40,083 RD applicants; 4,997 admits
It’s about 50/50 male to female ratio

I hope that gives a better picture of her chances. Plus selective schools like to know they are a high caliber student’s first choice.


I join others in saying she can keep Princeton and MIT on her list. Her stats are almost perfect, so she will be a competitive applicant anywhere. I think it’s a fairly well balanced list. The public schools’ admissions difficulty will depend somewhat on your home state – out-of-state admission is harder than in-state – but they are matches at worst. (Mich might be a high match)

So here’s what I think. ED or SCEA improves chances at all except for MIT --MIT’s version of restrictive EA doesn’t help much. Assuming all the state schools are OOS:

Reach: Princeton, MIT, Penn
Low reach: Cornell, CMU (if STEM; high match if not)
High match: Michigan
Match: Georgia Tech, Illinois
Low Match: PSU, Maryland, Pitt

If any of those state schools except maybe Michigan is in-state, I think you could consider it a safety. I think she is almost certain to get into (at least) a few of the state schools.

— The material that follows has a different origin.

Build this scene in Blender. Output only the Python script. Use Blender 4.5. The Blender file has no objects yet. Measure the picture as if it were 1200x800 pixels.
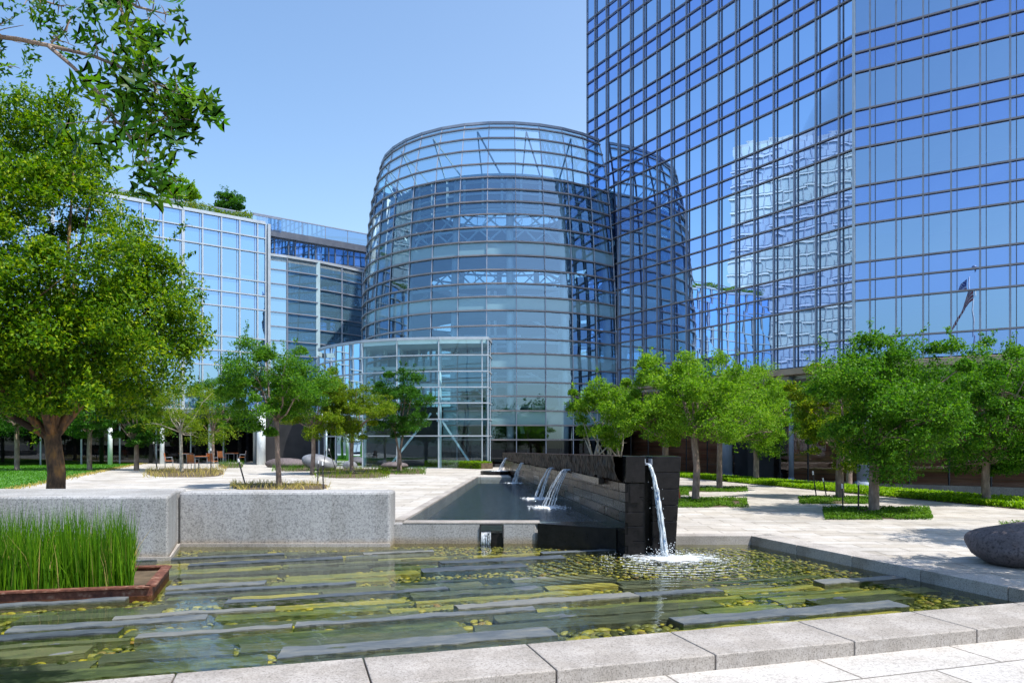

Did dhe choose her list according to fit variables like academic, environmental and social fit? If so, and she likes all the schools, the list is just fine.

If you want a true safety, and none of the state schools on the list is in-state for you, I suggest choosing one of your state schools (the flagship if you’re not in California or maybe Virginia…) or a lower-ranked private school with an admit rate of at least 40% – the higher, the safer.

And – is there a reason you have so many OOS public options? In terms of public schools, many of us usually recommend choosing your flagship if it offers what you want (in terms of majors), due to the roughly 50% savings vs. most OOS flagships. That ~$100,000 could be used for grad school, a nice house down payment, your retirement, etc.